Had either of them known what would occur a month later, perhaps more would have been said. But their mutual interest in the surroundings—in the Sierra—seemed to keep personal conversation at bay. It had been that way since the Peace Corps.

If Wallace Stegner had been a family psychologist, he might have described their conversations as “big vague thoughts about big vague ideas.” What they talked about lacked a certain depth—unless, of course, it concerned the scientific subtexts of a particular wildflower.

On a patrol from Randy's Tyndall Creek station to Lake South America, Randy shared with his father a magical campsite on a granite bench alongside a small lake—a spot Randy would return to time and time again. That day, it was significant because it symbolized an unspoken thank-you to his father, who “gave me these mountains when I was too young to understand,” wrote Randy in his diary.

Likewise, Dana voiced his awe of the place by writing in his journal how morning had ushered in a “glorious day of wandering in lush, green meadows, by dashing mountain streams, past little blue lakes, with a dramatic skyline of snow peaks always in the background.” They circled back via Milestone Basin, which Dana said was “as pretty a spot as I've ever seen.” If Randy had a nickel for every time he'd heard his father say that…

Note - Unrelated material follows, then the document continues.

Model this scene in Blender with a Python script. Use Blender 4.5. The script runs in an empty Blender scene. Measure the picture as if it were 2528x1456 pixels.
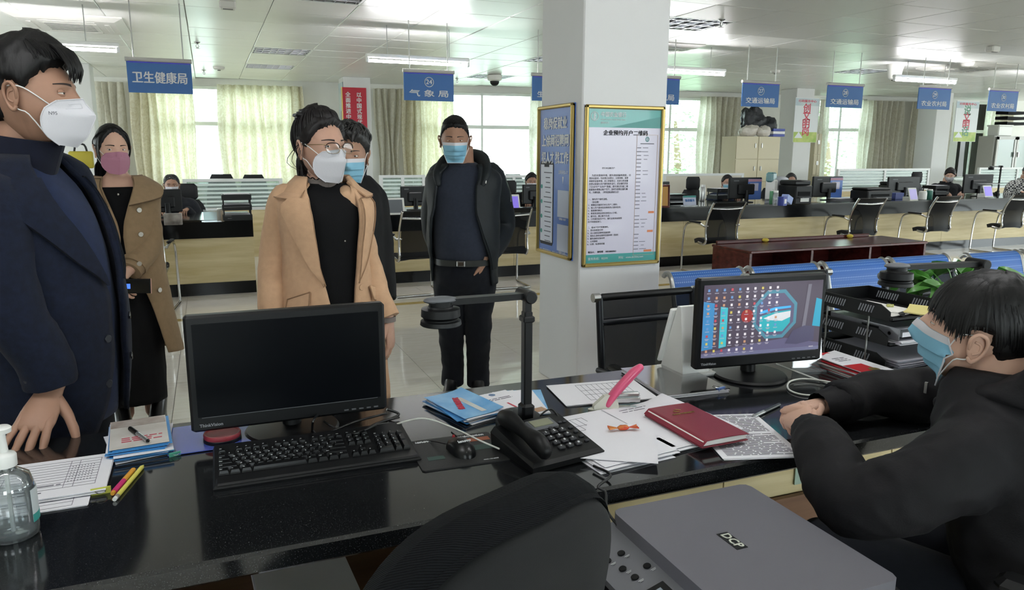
import bpy, bmesh, math, random
from mathutils import Vector as V, Matrix as M, noise
from mathutils.bvhtree import BVHTree
random.seed(7)
SC = bpy.context.scene; COL = SC.collection
PI = math.pi; R_ = math.radians
# ---------------------------------------------------------------- camera
EYE = V((0, 0, 1.48)); FPX = 1826.0
_d = V(((510 - 1264) / FPX, (375 - 728) / FPX, 1)).normalized()
_p = V(((1510 - 1264) / FPX, (379 - 728) / FPX, 1))
_u = _p.cross(_d).normalized()
if _u.y > 0: _u = -_u
_x = _d.cross(_u)
if _x.x < 0: _x = -_x
# rows world X, Y, Z in camera coords (right, down, forward)
right = V((_x[0], _d[0], _u[0])); down = V((_x[1], _d[1], _u[1])); fwd = V((_x[2], _d[2], _u[2]))
cam = bpy.data.objects.new('camera', bpy.data.cameras.new('camera')); COL.objects.link(cam)
cm = M.Identity(4)
for i in range(3):
    cm[i][0] = right[i]; cm[i][1] = -down[i]; cm[i][2] = -fwd[i]; cm[i][3] = EYE[i]
cam.matrix_world = cm
cam.data.sensor_width = 36; cam.data.lens = FPX / 2528 * 36; cam.data.clip_end = 200; cam.data.clip_start = .02
SC.camera = cam
# ---------------------------------------------------------------- sky, lamps, exposure
SC.view_settings.view_transform = 'Standard'; SC.view_settings.look = 'None'
SC.view_settings.gamma = 1; SC.view_settings.use_curve_mapping = False
SC.view_settings.exposure = 1.08
SC.cycles.use_denoising = True
SC.cycles.max_bounces = 8; SC.cycles.transparent_max_bounces = 12
SC.cycles.sample_clamp_indirect = 6; SC.cycles.caustics_reflective = False; SC.cycles.caustics_refractive = False
w = bpy.data.worlds.new('sky'); SC.world = w; w.use_nodes = True
_n = w.node_tree.nodes; _l = w.node_tree.links
_tc = _n.new('ShaderNodeTexCoord'); _sx = _n.new('ShaderNodeSeparateXYZ'); _cr = _n.new('ShaderNodeValToRGB')
_l.new(_tc.outputs['Generated'], _sx.inputs[0]); _l.new(_sx.outputs['Z'], _cr.inputs[0])
e = _cr.color_ramp.elements
e[0].position = 0.0; e[0].color = (.52, .57, .55, 1); e[1].position = .04; e[1].color = (.86, .96, .98, 1)
_cr.color_ramp.elements.new(.7).color = (.78, .92, 1.0, 1)
_l.new(_cr.outputs[0], _n['Background'].inputs[0]); _n['Background'].inputs[1].default_value = 6.0

def lamp_area(name, loc, sx, sy, power, col=(1, .98, .95), rot=(0, 0, 0), parent=None):
    d = bpy.data.lights.new(name, 'AREA'); d.shape = 'RECTANGLE'; d.size = sx; d.size_y = sy; d.energy = power; d.color = col
    o = bpy.data.objects.new(name, d); COL.objects.link(o); o.location = loc; o.rotation_euler = rot
    if parent: o.parent = parent
    return o

# ---------------------------------------------------------------- where things stand: a sight line met with a real plane
def sight(px, py): return right * ((px - 1264) / FPX) + down * ((py - 728) / FPX) + fwd
def on_z(px, py, z): r = sight(px, py); return EYE + r * ((z - EYE.z) / r.z)
def on_y(px, py, y): r = sight(px, py); return EYE + r * (y / r.y)
DESK = .78
def dk(px, py): return on_z(px, py, DESK)

# ---------------------------------------------------------------- materials
def lin(c):
    if isinstance(c, str):
        c = c.lstrip('#'); c = [int(c[i:i + 2], 16) / 255 for i in (0, 2, 4)]
        c = [x / 12.92 if x <= .04045 else ((x + .055) / 1.055) ** 2.4 for x in c]
    return (c[0], c[1], c[2], 1)
def mat(name, col, rough=.5, metal=0, spec=.5, vary=0, vscale=8, bump=0, bscale=60, sheen=0, trans=0, emit=None, es=1, coat=0, alpha=1, col2=None, stretch=None, sss=0, dist=.01):
    m = bpy.data.materials.new(name); m.use_nodes = True; nt = m.node_tree; b = nt.nodes['Principled BSDF']
    I = b.inputs; c = lin(col); I['Base Color'].default_value = c; I['Roughness'].default_value = rough; I['Metallic'].default_value = metal
    I['Specular IOR Level'].default_value = spec; I['Coat Weight'].default_value = coat; I['Sheen Weight'].default_value = sheen
    I['Transmission Weight'].default_value = trans; I['Alpha'].default_value = alpha
    if sheen: I['Sheen Roughness'].default_value = .6
    if sss: I['Subsurface Weight'].default_value = sss; I['Subsurface Radius'].default_value = (.01, .004, .002)
    if emit: I['Emission Color'].default_value = lin(emit); I['Emission Strength'].default_value = es
    if vary or col2 or bump:
        tc = nt.nodes.new('ShaderNodeTexCoord'); mp = nt.nodes.new('ShaderNodeMapping'); nt.links.new(tc.outputs['Object'], mp.inputs[0])
        if stretch: mp.inputs['Scale'].default_value = stretch
    if vary or col2:
        n = nt.nodes.new('ShaderNodeTexNoise'); n.inputs['Scale'].default_value = vscale; n.inputs['Detail'].default_value = 5; nt.links.new(mp.outputs[0], n.inputs[0])
        r = nt.nodes.new('ShaderNodeValToRGB'); r.color_ramp.elements[0].position = .33; r.color_ramp.elements[1].position = .67
        v = vary or 0
        r.color_ramp.elements[0].color = lin(col2) if col2 else tuple(x * (1 - v) for x in c[:3]) + (1,)
        r.color_ramp.elements[1].color = c if col2 else tuple(min(1, x * (1 + v)) for x in c[:3]) + (1,)
        nt.links.new(n.outputs[0], r.inputs[0]); nt.links.new(r.outputs[0], I['Base Color'])
    if bump:
        n = nt.nodes.new('ShaderNodeTexNoise'); n.inputs['Scale'].default_value = bscale; n.inputs['Detail'].default_value = 3; nt.links.new(mp.outputs[0], n.inputs[0])
        k = nt.nodes.new('ShaderNodeBump'); k.inputs['Strength'].default_value = bump; k.inputs['Distance'].default_value = dist
        nt.links.new(n.outputs[0], k.inputs['Height']); nt.links.new(k.outputs[0], I['Normal'])
    return m
def glass_mat(name, col=(.95, .99, .98), refl=.08, rough=.02, haze=None):
    m = bpy.data.materials.new(name); m.use_nodes = True; nt = m.node_tree; nt.nodes.clear()
    o = nt.nodes.new('ShaderNodeOutputMaterial'); t = nt.nodes.new('ShaderNodeBsdfTransparent'); g = nt.nodes.new('ShaderNodeBsdfGlossy'); x = nt.nodes.new('ShaderNodeMixShader')
    t.inputs[0].default_value = col[:3] + (1,); g.inputs['Roughness'].default_value = rough
    f = nt.nodes.new('ShaderNodeFresnel'); f.inputs[0].default_value = 1.45; ad = nt.nodes.new('ShaderNodeMath'); ad.operation = 'MULTIPLY'; ad.inputs[1].default_value = refl / .04
    ad.use_clamp = True
    nt.links.new(f.outputs[0], ad.inputs[0]); nt.links.new(ad.outputs[0], x.inputs[0]); nt.links.new(t.outputs[0], x.inputs[1]); nt.links.new(g.outputs[0], x.inputs[2])
    last = x
    if haze:
        d = nt.nodes.new('ShaderNodeBsdfDiffuse'); d.inputs[0].default_value = lin(haze[0]); y = nt.nodes.new('ShaderNodeMixShader'); y.inputs[0].default_value = haze[1]
        nt.links.new(x.outputs[0], y.inputs[1]); nt.links.new(d.outputs[0], y.inputs[2]); last = y
    nt.links.new(last.outputs[0], o.inputs[0]); return m

# ---------------------------------------------------------------- mesh builder
def frame(z, up=None):
    z = V(z).normalized(); up = V(up) if up else (V((0, 0, 1)) if abs(z.z) < .95 else V((0, 1, 0)))
    x = up.cross(z).normalized(); y = z.cross(x); return M((x, y, z)).transposed()
def TR(loc=(0, 0, 0), rot=(0, 0, 0)):
    from mathutils import Euler
    return M.Translation(V(loc)) @ Euler(rot).to_matrix().to_4x4()
def crom(pts, n):
    """Catmull-Rom through tuples of floats, n steps a span"""
    out = []; L = len(pts)
    for i in range(L - 1):
        p0, p1, p2, p3 = pts[max(i - 1, 0)], pts[i], pts[i + 1], pts[min(i + 2, L - 1)]
        for k in range(n):
            t = k / n
            out.append(tuple(.5 * (2 * b + (c - a) * t + (2 * a - 5 * b + 4 * c - d) * t * t + (3 * b - a - 3 * c + d) * t ** 3) for a, b, c, d in zip(p0, p1, p2, p3)))
    out.append(tuple(pts[-1])); return out
class MB:
    def __init__(s): s.bm = bmesh.new(); s.mi = 0; s.T = M.Identity(4)
    def v(s, p): return s.bm.verts.new(s.T @ V(p))
    def f(s, vs):
        try: q = s.bm.faces.new(vs)
        except ValueError: return None
        q.material_index = s.mi; return q
    def poly(s, pts): s.f([s.v(p) for p in pts]); return s
    def box(s, c, d, rot=None, bev=0):
        x, y, z = d[0] / 2, d[1] / 2, d[2] / 2; c = V(c); Q = rot if rot else M.Identity(3)
        if bev:
            b = min(bev, x * .95, y * .95, z * .95)
            rings = []
            for zz, ins in ((-z, b), (-z + b, 0), (z - b, 0), (z, b)):
                X, Y = x - ins, y - ins; cb = b if ins == 0 else b * .6
                rings.append([c + Q @ V(q) for q in ((-X + cb, -Y, zz), (X - cb, -Y, zz), (X, -Y + cb, zz), (X, Y - cb, zz), (X - cb, Y, zz), (-X + cb, Y, zz), (-X, Y - cb, zz), (-X, -Y + cb, zz))])
            s.loft(rings); return s
        vs = [s.v(c + Q @ V((a, b_, g))) for a in (-x, x) for b_ in (-y, y) for g in (-z, z)]
        for q in ((0, 1, 3, 2), (4, 6, 7, 5), (0, 4, 5, 1), (2, 3, 7, 6), (0, 2, 6, 4), (1, 5, 7, 3)): s.f([vs[i] for i in q])
        return s
    def loft(s, rings, cap=True, closed=True, loop=False):
        R = [[s.v(p) for p in r] for r in rings]; n = len(R[0])
        for a, b in zip(R, R[1:] + ([R[0]] if loop else [])):
            for i in range(n if closed else n - 1):
                j = (i + 1) % n; s.f([a[i], a[j], b[j], b[i]])
        if cap and not loop: s.f(R[0][::-1]); s.f(R[-1])
        return s
    def tube(s, pts, r, n=8, sub=0, cap=True, flat=1, up=None, rounded=False):
        P = [tuple(p) for p in pts]; rad = list(r) if isinstance(r, (list, tuple)) else [r] * len(P)
        if sub:
            q = crom([p + (a,) for p, a in zip(P, rad)], sub); P = [x[:3] for x in q]; rad = [x[3] for x in q]
        P = [V(p) for p in P]; rings = []; prev = None
        for i, p in enumerate(P):
            t = (P[min(i + 1, len(P) - 1)] - P[max(i - 1, 0)])
            if t.length < 1e-9: t = V((0, 0, 1))
            t.normalize()
            if prev is None: F = frame(t, up); x = F.col[0].copy()
            else:
                x = prev - t * prev.dot(t)
                x = x.normalized() if x.length > 1e-6 else frame(t).col[0].copy()
            prev = x; y = t.cross(x)
            rings.append([p + (x * math.cos(2 * PI * k / n) + y * math.sin(2 * PI * k / n) * flat) * rad[i] for k in range(n)])
        if rounded:
            t0 = (P[0] - P[1]).normalized(); t1 = (P[-1] - P[-2]).normalized()
            def capr(c, ring, t, rr): return [[c + (q - c) * math.cos(a) + t * rr * flat * math.sin(a) for q in ring] for a in (.5, 1.0, 1.35)]
            rings = capr(P[0], rings[0], t0, rad[0])[::-1] + rings + capr(P[-1], rings[-1], t1, rad[-1])
        s.loft(rings, cap); return s
    def cyl(s, c, r, h, n=20, axis=(0, 0, 1), r2=None, bev=0):
        c = V(c); F = frame(axis); r2 = r if r2 is None else r2; b = bev
        pr = [(r, 0), (r2, h)] if not b else [(r - b, 0), (r, b), (r2, h - b), (r2 - b, h)]
        s.loft([[c + F @ V((q * math.cos(2 * PI * k / n), q * math.sin(2 * PI * k / n), z)) for k in range(n)] for q, z in pr]); return s
    def lathe(s, prof, c=(0, 0, 0), n=24, axis=(0, 0, 1), cap=True):
        c = V(c); F = frame(axis)
        s.loft([[c + F @ V((q * math.cos(2 * PI * k / n), q * math.sin(2 * PI * k / n), z)) for k in range(n)] for q, z in prof], cap); return s
    def prism(s, pts, z0, z1, Q=None):
        Q = Q or M.Identity(4); s.loft([[Q @ V((p[0], p[1], z)) for p in pts] for z in (z0, z1)]); return s
    def ell(s, c, r, nu=16, nv=10, Q=None):
        c = V(c); Q = Q or M.Identity(3); top = s.v(c + Q @ V((0, 0, r[2]))); bot = s.v(c - Q @ V((0, 0, r[2]))); R = []
        for j in range(1, nv):
            a = PI * j / nv
            R.append([s.v(c + Q @ V((r[0] * math.sin(a) * math.cos(2 * PI * k / nu), r[1] * math.sin(a) * math.sin(2 * PI * k / nu), r[2] * math.cos(a)))) for k in range(nu)])
        for k in range(nu):
            j = (k + 1) % nu; s.f([top, R[0][k], R[0][j]]); s.f([bot, R[-1][j], R[-1][k]])
            for a, b in zip(R, R[1:]): s.f([a[k], b[k], b[j], a[j]])
        return s
    def grid(s, fn, nu, nv, th=0, wrap=False):
        """fn(u,v)->point, u,v in 0..1; th thickens along the normal"""
        P = [[V(fn(i / nu, j / nv)) for i in range(nu + 1)] for j in range(nv + 1)]
        A = [[s.v(p) for p in r] for r in P]
        for j in range(nv):
            for i in range(nu): s.f([A[j][i], A[j][i + 1], A[j + 1][i + 1], A[j + 1][i]])
        if th:
            B = []
            for j in range(nv + 1):
                row = []
                for i in range(nu + 1):
                    du = P[j][min(i + 1, nu)] - P[j][max(i - 1, 0)]; dv = P[min(j + 1, nv)][i] - P[max(j - 1, 0)][i]
                    nn = du.cross(dv); nn = nn.normalized() if nn.length > 1e-12 else V((0, 0, 1))
                    row.append(s.v(P[j][i] - nn * th))
                B.append(row)
            for j in range(nv):
                for i in range(nu): s.f([B[j + 1][i], B[j + 1][i + 1], B[j][i + 1], B[j][i]])
            ed = [(0, i) for i in range(nu)] + [(j, nu) for j in range(nv)] + [(nv, i) for i in range(nu, 0, -1)] + [(j, 0) for j in range(nv, 0, -1)]
            for k in range(len(ed)):
                a, b = ed[k], ed[(k + 1) % len(ed)]
                s.f([A[b[0]][b[1]], A[a[0]][a[1]], B[a[0]][a[1]], B[b[0]][b[1]]])
        return s
    def mesh(s, name, m, smooth=None):
        me = bpy.data.meshes.new(name); bmesh.ops.recalc_face_normals(s.bm, faces=s.bm.faces[:]); s.bm.to_mesh(me); s.bm.free()
        for x in (m if isinstance(m, (list, tuple)) else [m]): me.materials.append(x)
        if smooth:
            for p in me.polygons: p.use_smooth = True
            me.set_sharp_from_angle(angle=R_(smooth))
        return me
    def obj(s, name, m, parent=None, smooth=None, loc=None, rot=None):
        o = bpy.data.objects.new(name, s.mesh(name, m, smooth)); COL.objects.link(o)
        if parent: o.parent = parent
        if loc is not None: o.location = loc
        if rot is not None: o.rotation_euler = rot
        return o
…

Randy would agonize later in life over the things that were unsaid. He would accuse his father of not being there for him emotionally. And he'd accuse himself for his shortcomings in the relationship. Despite their near-perfect façade, the wilderness family Morgenson had issues. What family didn't? At the time, however, those issues weren't urgent—especially with his father and mother embarking on their long-planned trip to Alaska, where Dana would see some of the world beyond Yosemite that his hero John Muir had written about so eloquently—stories of glaciers, and storms, his dog Stickeen. Alaska was the stuff of a long-awaited adventure for the older Morgenson.

Although Dana had never been happy with his son's decision not to finish college, by walking with him that week he must have realized that Randy had found his true calling, seasonal as it was. But as far as he and Esther were concerned, their younger son was selling himself short by living the life of a seasonal ranger. “If anything, Dana thought Randy was too smart to be a backcountry ranger,” says Jim Morgenson, Dana's brother. “Dana didn't really think Randy lived up to his potential, and I'm pretty certain Randy sensed this. It had been broached a few times, but I think it was a sore topic and avoided.”

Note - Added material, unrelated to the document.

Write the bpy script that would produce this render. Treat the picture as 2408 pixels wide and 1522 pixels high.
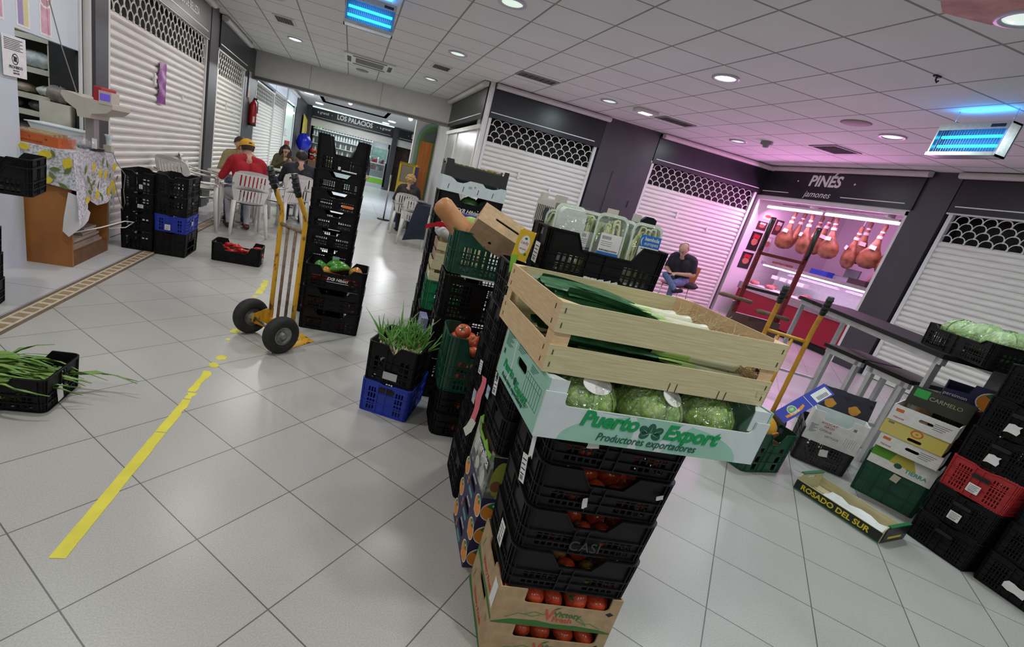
import bpy, bmesh, math, random
from mathutils import Vector, Matrix, Euler
from mathutils.geometry import tessellate_polygon
for o in list(bpy.data.objects): bpy.data.objects.remove(o)
SC = bpy.context.scene
COL = SC.collection
PI = math.pi
rnd = random.Random(7)

# ------------------------------------------------------------------ camera, world, exposure
cam_d = bpy.data.cameras.new('camera')
cam = bpy.data.objects.new('camera', cam_d)
COL.objects.link(cam)
R_RIGHT = Vector((0.95557732, -0.19244169, 0.22324468))
R_DOWN = Vector((0.14557408, -0.35044006, -0.92520265))
R_FWD = Vector((0.25628144, 0.91660131, -0.30685805))
M = Matrix.Identity(4)
for i in range(3):
    M[i][0] = R_RIGHT[i]; M[i][1] = -R_DOWN[i]; M[i][2] = -R_FWD[i]
M[0][3], M[1][3], M[2][3] = 0.0, 0.0, 1.397
cam.matrix_world = M
cam_d.sensor_width = 36.0
cam_d.sensor_fit = 'HORIZONTAL'
cam_d.lens = 1110.8 / 2408.0 * 36.0
cam_d.shift_x = (1204.0 - 1059.2) / 2408.0
cam_d.shift_y = (783.4 - 761.0) / 2408.0
cam_d.clip_start = 0.02
cam_d.clip_end = 120
SC.camera = cam

world = bpy.data.worlds.new('hall_world')
SC.world = world
world.use_nodes = True
bgn = world.node_tree.nodes['Background']
bgn.inputs[0].default_value = (0.86, 0.90, 1.0, 1)
bgn.inputs[1].default_value = 0.45
SC.view_settings.view_transform = 'Standard'
SC.view_settings.look = 'None'
SC.view_settings.exposure = -0.95
SC.view_settings.gamma = 1.0
SC.view_settings.use_curve_mapping = False
try:
    SC.cycles.use_denoising = True
    SC.cycles.max_bounces = 8
    SC.cycles.sample_clamp_indirect = 6.0
except Exception:
    pass

CEIL = 2.983
LAMPS = []          # ceiling downlights: (x, y, watts)
for ix, lx in enumerate((-1.2, 1.2, 3.6, 6.02)):
    for iy, ly in enumerate((-2.3, 0.1, 2.49, 4.87, 7.27, 9.7)):
        if lx > 2 and ly > 8: continue
        LAMPS.append((lx, ly))
BRIGHT = {(3.6, 4.87): 60, (3.6, 2.49): 46, (-1.2, 9.7): 55, (-1.2, 2.49): 40, (1.2, 0.1): 34}
def area_light(name, loc, rot, sx, sy, watts, col=(1, 1, 1), shape='RECTANGLE', spread=PI):
    d = bpy.data.lights.new(name, 'AREA')
    d.shape = shape; d.size = sx
    if shape in ('RECTANGLE', 'ELLIPSE'): d.size_y = sy
    d.energy = watts; d.color = col; d.spread = spread
    o = bpy.data.objects.new(name, d); COL.objects.link(o)
    o.location = loc; o.rotation_euler = rot
    return o
for (lx, ly) in LAMPS:
    area_light('downlight_glow', (lx, ly, CEIL - 0.045), (0, 0, 0), 0.19, 0.19, BRIGHT.get((lx, ly), 24),
               (0.80, 0.97, 1.0) if lx > 3 else (1.0, 0.985, 0.94), 'DISK')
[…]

As the week came to a close, Randy escorted his father back over Shepherd Pass—an easy stroll for him, but Dana showed his years, however slightly, by inquiring, “Is that the top?” about another false summit. Or “How many more switchbacks to the summit?”

“Thirty years after my boyhood, the roles are reversed,” wrote Randy in his journal. “Aren't we almost there, Daddy? How much farther?”

Randy bid his father farewell at Mahogany Flat.